▶ REQUIREMENTS
Repeat, please, only the lines from the top of the data down to the line with "RNG = np.random.default_rng(11)"; include both of those lines.

▶ GIVEN MATERIAL
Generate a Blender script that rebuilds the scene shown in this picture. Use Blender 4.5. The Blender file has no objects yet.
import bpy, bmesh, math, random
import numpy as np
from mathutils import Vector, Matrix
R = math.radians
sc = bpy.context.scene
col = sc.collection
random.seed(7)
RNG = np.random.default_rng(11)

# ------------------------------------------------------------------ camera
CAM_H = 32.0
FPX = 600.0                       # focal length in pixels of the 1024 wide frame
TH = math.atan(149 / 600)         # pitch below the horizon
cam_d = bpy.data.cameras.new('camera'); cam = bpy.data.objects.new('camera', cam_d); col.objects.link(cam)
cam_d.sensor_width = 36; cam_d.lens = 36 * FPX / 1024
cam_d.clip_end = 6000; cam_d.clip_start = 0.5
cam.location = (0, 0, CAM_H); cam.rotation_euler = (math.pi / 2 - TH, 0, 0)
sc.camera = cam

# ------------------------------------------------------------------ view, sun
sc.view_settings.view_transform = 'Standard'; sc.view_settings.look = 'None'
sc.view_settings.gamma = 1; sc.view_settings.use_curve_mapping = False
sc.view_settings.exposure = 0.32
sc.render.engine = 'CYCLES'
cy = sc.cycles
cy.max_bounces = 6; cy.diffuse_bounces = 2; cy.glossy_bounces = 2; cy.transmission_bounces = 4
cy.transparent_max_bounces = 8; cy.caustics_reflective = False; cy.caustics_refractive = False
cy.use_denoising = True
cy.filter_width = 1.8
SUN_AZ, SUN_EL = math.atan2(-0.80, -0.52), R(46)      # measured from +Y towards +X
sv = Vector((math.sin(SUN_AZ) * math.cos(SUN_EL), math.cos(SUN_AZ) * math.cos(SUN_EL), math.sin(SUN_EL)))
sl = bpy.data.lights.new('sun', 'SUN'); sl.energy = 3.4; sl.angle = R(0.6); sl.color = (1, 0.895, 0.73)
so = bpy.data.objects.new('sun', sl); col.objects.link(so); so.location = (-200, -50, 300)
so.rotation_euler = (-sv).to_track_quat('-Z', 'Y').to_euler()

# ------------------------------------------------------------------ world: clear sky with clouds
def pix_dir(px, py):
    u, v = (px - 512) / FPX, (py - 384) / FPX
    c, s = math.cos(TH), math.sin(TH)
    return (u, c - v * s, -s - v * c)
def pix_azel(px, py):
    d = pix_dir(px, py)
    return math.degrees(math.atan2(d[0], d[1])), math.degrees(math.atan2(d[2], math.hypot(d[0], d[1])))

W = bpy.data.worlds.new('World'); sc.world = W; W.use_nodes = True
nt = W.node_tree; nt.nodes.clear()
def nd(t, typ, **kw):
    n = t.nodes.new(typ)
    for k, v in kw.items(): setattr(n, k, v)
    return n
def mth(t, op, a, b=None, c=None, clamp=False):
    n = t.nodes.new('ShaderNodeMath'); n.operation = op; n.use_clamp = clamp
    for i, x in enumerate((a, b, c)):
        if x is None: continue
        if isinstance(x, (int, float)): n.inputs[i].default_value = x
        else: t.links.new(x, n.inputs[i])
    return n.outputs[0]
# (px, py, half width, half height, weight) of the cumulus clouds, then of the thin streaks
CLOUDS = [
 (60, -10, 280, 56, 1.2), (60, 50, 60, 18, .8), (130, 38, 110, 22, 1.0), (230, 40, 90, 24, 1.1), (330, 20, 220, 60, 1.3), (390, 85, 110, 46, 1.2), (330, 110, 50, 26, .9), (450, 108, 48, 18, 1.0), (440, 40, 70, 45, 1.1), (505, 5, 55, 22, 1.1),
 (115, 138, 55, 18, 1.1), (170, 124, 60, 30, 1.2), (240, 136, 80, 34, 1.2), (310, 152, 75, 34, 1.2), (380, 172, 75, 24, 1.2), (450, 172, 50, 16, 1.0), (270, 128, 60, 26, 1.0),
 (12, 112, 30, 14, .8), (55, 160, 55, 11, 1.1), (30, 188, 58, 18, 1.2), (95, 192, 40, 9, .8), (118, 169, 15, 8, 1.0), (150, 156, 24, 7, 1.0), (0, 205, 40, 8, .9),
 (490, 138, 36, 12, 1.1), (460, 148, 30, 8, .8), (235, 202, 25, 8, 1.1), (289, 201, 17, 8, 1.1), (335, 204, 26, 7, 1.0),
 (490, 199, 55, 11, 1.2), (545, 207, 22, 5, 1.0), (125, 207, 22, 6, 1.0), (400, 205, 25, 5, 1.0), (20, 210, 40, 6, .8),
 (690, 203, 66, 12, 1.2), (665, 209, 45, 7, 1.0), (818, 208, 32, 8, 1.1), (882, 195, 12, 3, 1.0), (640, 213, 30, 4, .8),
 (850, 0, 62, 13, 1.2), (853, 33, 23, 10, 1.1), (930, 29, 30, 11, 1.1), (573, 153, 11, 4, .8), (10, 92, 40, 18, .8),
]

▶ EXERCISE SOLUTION
Generate a Blender script that rebuilds the scene shown in this picture. Use Blender 4.5. The Blender file has no objects yet.
import bpy, bmesh, math, random
import numpy as np
from mathutils import Vector, Matrix
R = math.radians
sc = bpy.context.scene
col = sc.collection
random.seed(7)
RNG = np.random.default_rng(11)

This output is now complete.